Saturday, August 27, 2011

Woolf's take on Insanity

One of my favorite things about Mrs. Dalloway thus far has been Septimus' voice. I always love it when great authors write from the viewpoint of a madman, because it often gives them a chance to really cut loose and say things that are far too awesome to be constrained by "grammar" or "sanity." Ask anyone- Rorschach's mutterings of nonsense are the best part of Watchmen.

And Woolf, although most of what I've read so far in Mrs. Dalloway is very restrained, very structured prose, does a fantastic job with Septimus Smith, departing ever-so-slightly from the stately tone that Clarissa brings to the novel and reveling just a bit in a more poetic flow of thoughts. Listen for the difference:

So she would still find herself arguing in St. James’s Park, still making out that she had been right — and she had too — not to marry him. For in marriage a little licence, a little independence there must be between people living together day in day out in the same house; which Richard gave her, and she him. (Where was he this morning for instance? Some committee, she never asked what.) But with Peter everything had to be shared; everything gone into. And it was intolerable, and when it came to that scene in the little garden by the fountain, she had to break with him or they would have been destroyed, both of them ruined, she was convinced; though she had borne about with her for years like an arrow sticking in her heart the grief, the anguish; and then the horror of the moment when some one told her at a concert that he had married a woman met on the boat going to India! Never should she forget all that! Cold, heartless, a prude, he called her. Never could she understand how he cared. But those Indian women did presumably — silly, pretty, flimsy nincompoops. And she wasted her pity. For he was quite happy, he assured her — perfectly happy, though he had never done a thing that they talked of; his whole life had been a failure. It made her angry still.
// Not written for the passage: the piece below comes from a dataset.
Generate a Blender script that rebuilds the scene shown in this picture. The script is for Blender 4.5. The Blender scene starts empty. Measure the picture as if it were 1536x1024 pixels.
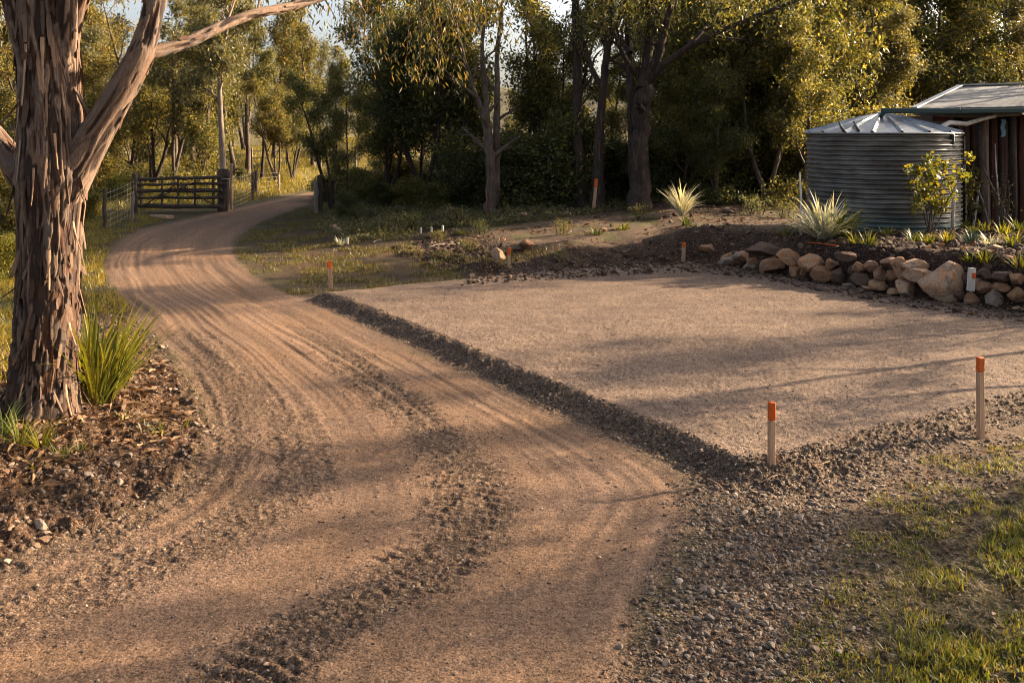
import bpy, math, random
import numpy as np
from mathutils import Vector, Matrix
rng = np.random.default_rng(7)
random.seed(7)
SC = bpy.context.scene
COL = SC.collection
F, CH, HY, CX = 1400.0, 3.0, 198.0, 768.0      # focal length, eye height, horizon row, centre column (1536 px wide)

# ------------------------------------------------------------------ numpy noise
_p = np.random.default_rng(3).permutation(256)
PERM = np.concatenate([_p, _p, _p]).astype(np.int64)
_a = np.linspace(0, 2*np.pi, 256, endpoint=False)
G2 = np.stack([np.cos(_a), np.sin(_a)], 1)[np.random.default_rng(5).permutation(256)]
_g = np.random.default_rng(9).normal(size=(256, 3)); G3 = _g/np.linalg.norm(_g, axis=1)[:, None]
def fade(t): return t*t*t*(t*(t*6-15)+10)
def n2(x, y, seed=0):
    x = np.asarray(x, float)+seed*37.31; y = np.asarray(y, float)+seed*17.77
    xi = np.floor(x).astype(np.int64); yi = np.floor(y).astype(np.int64)
    xf = x-xi; yf = y-yi; xi &= 255; yi &= 255
    def g(ix, iy, dx, dy):
        v = G2[PERM[PERM[ix & 255]+(iy & 255)]]
        return v[..., 0]*dx+v[..., 1]*dy
    u, v = fade(xf), fade(yf)
    a = g(xi, yi, xf, yf); b = g(xi+1, yi, xf-1, yf); c = g(xi, yi+1, xf, yf-1); d = g(xi+1, yi+1, xf-1, yf-1)
    return 1.5*((a+(b-a)*u)+((c+(d-c)*u)-(a+(b-a)*u))*v)
def n3(x, y, z, seed=0):
    x = np.asarray(x, float)+seed*31.7; y = np.asarray(y, float)+seed*11.3; z = np.asarray(z, float)+seed*7.9
    xi = np.floor(x).astype(np.int64); yi = np.floor(y).astype(np.int64); zi = np.floor(z).astype(np.int64)
    xf, yf, zf = x-xi, y-yi, z-zi
    u, v, w = fade(xf), fade(yf), fade(zf)
    def g(i, j, k):
        q = G3[PERM[PERM[PERM[(xi+i) & 255]+((yi+j) & 255)]+((zi+k) & 255)]]
        return q[..., 0]*(xf-i)+q[..., 1]*(yf-j)+q[..., 2]*(zf-k)
    def l(a, b, t): return a+(b-a)*t
    return 1.5*l(l(l(g(0,0,0), g(1,0,0), u), l(g(0,1,0), g(1,1,0), u), v), l(l(g(0,0,1), g(1,0,1), u), l(g(0,1,1), g(1,1,1), u), v), w)
def fbm2(x, y, o=4, seed=0):
    r = 0; a = 1; s = 0
    for i in range(o):
        r = r+a*n2(x*2**i, y*2**i, seed+i); s += a; a *= .5
    return r/s
def worley(x, y, seed=0):
    "distance to the nearest cell point, and that cell's random number"
    x = np.asarray(x, float)+seed*5.3; y = np.asarray(y, float)+seed*9.1
    xi = np.floor(x).astype(np.int64); yi = np.floor(y).astype(np.int64)
    best = np.full(x.shape, 9.0); rid = np.zeros(x.shape)
    for i in (-1, 0, 1):
        for j in (-1, 0, 1):
            h = PERM[PERM[(xi+i) & 255]+((yi+j) & 255)]
            hx = PERM[h+17]/255.; hy = PERM[h+91]/255.
            d = (xi+i+hx-x)**2+(yi+j+hy-y)**2
            m = d < best
            best = np.where(m, d, best); rid = np.where(m, PERM[h+140]/255., rid)
    return np.sqrt(best), rid
def sm(a, b, x):
    t = np.clip((x-a)/(b-a), 0, 1); return t*t*(3-2*t)
def lerp(a, b, t): return a+(b-a)*t

# ------------------------------------------------------------------ photo layout -> world
def W(px, py, z=0.0):
    Y = F*(CH-z)/(py-HY); return (np.array([(px-CX)/F*Y, Y]))
def P(px, py, Y): return np.array([(px-CX)/F*Y, Y, CH-(py-HY)/F*Y])
def poly(pts, z=0.0): return np.array([W(a, b, z) for a, b in pts])
def seg_dist(X, Y, pl, closed=False):
    "distance to a polyline and the length along it at the nearest point"
    n = len(pl); best = np.full(X.shape, 1e9); sbest = np.zeros(X.shape); acc = 0.
    for i in range(n if closed else n-1):
        a = pl[i]; b = pl[(i+1) % n]; d = b-a; L2 = d@d; L = math.sqrt(L2)
        t = np.clip(((X-a[0])*d[0]+(Y-a[1])*d[1])/L2, 0, 1)
        q = (X-a[0]-t*d[0])**2+(Y-a[1]-t*d[1])**2
        m = q < best; best = np.where(m, q, best); sbest = np.where(m, acc+t*L, sbest); acc += L
    return np.sqrt(best), sbest
def inside(X, Y, pl):
    r = np.zeros(X.shape, bool); n = len(pl); j = n-1
    for i in range(n):
        xi, yi = pl[i]; xj, yj = pl[j]
        if yi != yj:
            r ^= ((yi > Y) != (yj > Y)) & (X < (xj-xi)*(Y-yi)/(yj-yi)+xi)
        j = i
    return r
def sdist(X, Y, pl):
    d, _ = seg_dist(X, Y, pl, True); return np.where(inside(X, Y, pl), d, -d)
def smooth_pl(pl, it=2):
    for _ in range(it):
        q = [pl[0]]
        for a, b in zip(pl[:-1], pl[1:]): q += [a*.75+b*.25, a*.25+b*.75]
        q.append(pl[-1]); pl = np.array(q)
    return pl

# ------------------------------------------------------------------ objects
def tag(o, label=None, cat=None, group=None, kind=None):
    if label: o['label'] = label
    if cat: o['category'] = cat
    if group: o['group'] = group
    if kind: o['kind'] = kind
    return o
def link(o, parent=None):
    COL.objects.link(o)
    if parent is not None: o.parent = parent
    return o
def empty(name, loc, label=None, cat=None, group=None, rz=0, sc=1):
    o = bpy.data.objects.new(name, None); COL.objects.link(o); o.empty_display_size = .2
    o.location = loc; o.rotation_euler = (0, 0, rz); o.scale = (sc, sc, sc) if np.isscalar(sc) else sc
    return tag(o, label, cat, group)
def mesh_np(name, V, faces, mats=None, smooth=False, col=None, mi=None):
    "V (n,3); faces: one (m,k) index array or a list of them; col: (n,4) point colours"
    if isinstance(faces, np.ndarray): faces = [faces]
    faces = [f for f in faces if len(f)]
    me = bpy.data.meshes.new(name)
    V = np.asarray(V, np.float32)
    me.vertices.add(len(V)); me.vertices.foreach_set('co', V.ravel())
    tot = np.concatenate([np.full(len(f), f.shape[1]) for f in faces]).astype(np.int32)
    idx = np.concatenate([f.ravel() for f in faces]).astype(np.int32)
    st = np.concatenate([[0], np.cumsum(tot)[:-1]]).astype(np.int32)
    me.loops.add(len(idx)); me.loops.foreach_set('vertex_index', idx)
    me.polygons.add(len(tot)); me.polygons.foreach_set('loop_start', st)
    me.polygons.foreach_set('loop_total', tot)
    if mats is not None:
        for m in (mats if isinstance(mats, (list, tuple)) else [mats]): me.materials.append(m)
    if mi is not None: me.polygons.foreach_set('material_index', np.asarray(mi, np.int32))
    me.polygons.foreach_set('use_smooth', np.full(len(tot), bool(smooth)))
    if col is not None:
        a = me.color_attributes.new('tint', 'FLOAT_COLOR', 'POINT')
        c = np.asarray(col, np.float32)
        if c.shape[1] == 3: c = np.concatenate([c, np.ones((len(c), 1), np.float32)], 1)
        a.data.foreach_set('color', c.ravel())
    me.update(calc_edges=True); me.validate()
    return me
def obj(name, me, parent=None, loc=None, rz=None):
    o = bpy.data.objects.new(name, me); link(o, parent)
    if loc is not None: o.location = loc
    if rz is not None: o.rotation_euler = (0, 0, rz)
    return o
class MB:
    "collects simple shapes into one mesh"
    def __init__(s): s.V = []; s.F = {}; s.n = 0; s.C = []
    def add(s, V, F_, c=None):
        V = np.asarray(V, float)
        for f in (F_ if isinstance(F_, list) else [F_]):
            f = np.asarray(f); s.F.setdefault(f.shape[1], []).append(f+s.n)
        s.V.append(V); s.n += len(V)
        s.C.append(np.tile(np.array(c if c is not None else (.5, .5, .5)), (len(V), 1)))
    def box(s, c, size, R=None, jit=0, col=None, bev=0.0):
        sx, sy, sz = np.array(size)/2
        b = min(bev, sx*.9, sy*.9, sz*.9)
        if b > 0:
            V = []; 
            for x in (-1, 1):
                for y in (-1, 1):
                    for z in (-1, 1):
                        V += [(x*(sx-b), y*(sy-b), z*sz), (x*sx, y*(sy-b), z*(sz-b)), (x*(sx-b), y*sy, z*(sz-b))]
            V = np.array(V)
            me = _hull(V); V, Fs = me
        else:
            V = np.array([(x, y, z) for x in (-sx, sx) for y in (-sy, sy) for z in (-sz, sz)])
            Fs = [np.array([[0,1,3,2],[4,6,7,5],[0,4,5,1],[2,3,7,6],[0,2,6,4],[1,5,7,3]])]
        if jit: V = V+rng.normal(0, jit, V.shape)
        if R is not None: V = V@np.array(R).T
        s.add(V+np.array(c), Fs, col)
    def bar(s, a, b, w, h, col=None, bev=0.0, jit=0):
        "a box beam from a to b"
        a = np.array(a, float); b = np.array(b, float); d = b-a; L = np.linalg.norm(d)
        q = Vector(d).to_track_quat('X', 'Z').to_matrix()
        s.box((a+b)/2, (L, w, h), np.array(q), jit, col, bev)
    def tube(s, pts, rad, k=8, col=None, cap=True):
        V, Fq, caps = tube(pts, rad, k)
        s.add(V, [Fq]+([caps] if cap and k > 2 else []), col)
    def mesh(s, name, mats=None, smooth=False):
        return mesh_np(name, np.concatenate(s.V), [np.concatenate(f) for f in s.F.values()], mats, smooth, np.concatenate(s.C))
def _hull(V):
    import bmesh
    bm = bmesh.new()
    vs = [bm.verts.new(v) for v in V]
    bmesh.ops.convex_hull(bm, input=vs)
    bmesh.ops.dissolve_limit(bm, angle_limit=.02, verts=bm.verts, edges=bm.edges)
    bm.verts.ensure_lookup_table(); bm.verts.index_update()
    VV = np.array([v.co[:] for v in bm.verts]); fs = {}
    for f in bm.faces: fs.setdefault(len(f.verts), []).append([v.index for v in f.verts])
    bm.free()
    return VV, [np.array(f) for f in fs.values()]
def tube(pts, rad, k=8):
    pts = np.asarray(pts, float); n = len(pts); rad = np.broadcast_to(np.asarray(rad, float), (n,))
    t = np.gradient(pts, axis=0); t /= np.linalg.norm(t, axis=1)[:, None]+1e-9
    up = np.array([0, 0, 1.]) if abs(t[0][2]) < .9 else np.array([1., 0, 0])
    u = np.cross(up, t[0]); u /= np.linalg.norm(u); U = [u]
    for i in range(1, n):
        u = u-t[i]*(u@t[i]); u /= np.linalg.norm(u)+1e-9; U.append(u)
    U = np.array(U); Wv = np.cross(t, U)
    a = np.linspace(0, 2*np.pi, k, endpoint=False)
    V = pts[:, None]+rad[:, None, None]*(np.cos(a)[None, :, None]*U[:, None]+np.sin(a)[None, :, None]*Wv[:, None])
    i = np.arange(n-1)[:, None]*k; j = np.arange(k)[None]; j2 = (j+1) % k
    Fq = np.stack([i+j, i+j2, i+k+j2, i+k+j], -1).reshape(-1, 4)
    caps = np.array([list(range(k))[::-1], list(range((n-1)*k, n*k))])
    return V.reshape(-1, 3), Fq, caps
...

Distinctively Woolf, yes, and undoubtedly great writing, but compare:


Men must not cut down trees. There is a God. (He noted such revelations on the backs of envelopes.) Change the world. No one kills from hatred. Make it known (he wrote it down). He waited. He listened. A sparrow perched on the railing opposite chirped Septimus, Septimus, four or five times over and went on, drawing its notes out, to sing freshly and piercingly in Greek words how there is no crime and, joined by another sparrow, they sang in voices prolonged and piercing in Greek words, from trees in the meadow of life beyond a river where the dead walk, how there is no death.


Yes, there's something a little stream-of-consciousness there, and the obvious comparison is to Joyce- but the contemporary whom I'm reminded more forcefully of by that passage is actually H.P. Lovecraft. It might seem ridiculous at first glance- After all, one of them was recognized as a titan of American Literature in her own time, and one was writing for the pulps, when they would have him- but  there is something Lovecraftian about the pieces of brightly-colored, boldly-drawn images that reflect and refract off of Septimus' fractured mind. Everything's very grand ("Septimus, lately taken from life to death, the Lord who had come to renew society"), and everything has ancient power and significance, but in an eerie, half-understood book-of-Revelations way. Similes come thick and fast, but with archetypes and weird images, rather than familiar things, acting as the vehicles ("raising his hand like some colossal figure who has lamented the fate of man for ages in the desert alone with his hands pressed to his forehead, furrows of despair on his cheeks, and now sees light on the desert’s edge which broadens and strikes the iron-black figure"). The language is straightforward enough, but it's luxurious, as Baker would say; she doesn't take it easy on the adjectives. Lovecraft was paid by the word- what's Woolf's excuse?

Tuesday, August 23, 2011

On the Indicated Passage

Howie's repulsion is predictable and simple enough; who among us, sitting in such comforting surroundings (milk and cookies, for chrissake) wouldn't find himself adopting an "Accentuate the Positive" view of existence? The question, then, is whether Howie would always- or at least often- give this response. He does seem, as we said in class, quite "well-adjusted" and happy despite his idiosyncrasies, but he also has frustrations and problems- he thinks about quitting his job quite often, apparently, and takes unusual amounts of umbrage at things like hot-air hand-driers. It's not hard to imagine a despondent Howie sitting on the corner of his bed, holding a scratched record or non-stapled bag, wondering if L will ever call him back, shoelaces untied, thinking about just how temporary and devoid of meaning life on earth is.

I don't think, therefore, that Howie's point-of-view or love of the mundane things in life is necessarily a cure for ennui. The passage doesn't have any great meaning to me. It's just an anecdote about how it's hard to be a downer when you're sitting in the sunshine with milk and cookies- Howie thinks a number of times every year, we know, about how happy sunshine makes you- and how viewpoints like Aurelius' seem utterly wrong then. Nothing we didn't already know, nothing about the nature of man, just a funny and clever little digression in a book of funny and clever digressions.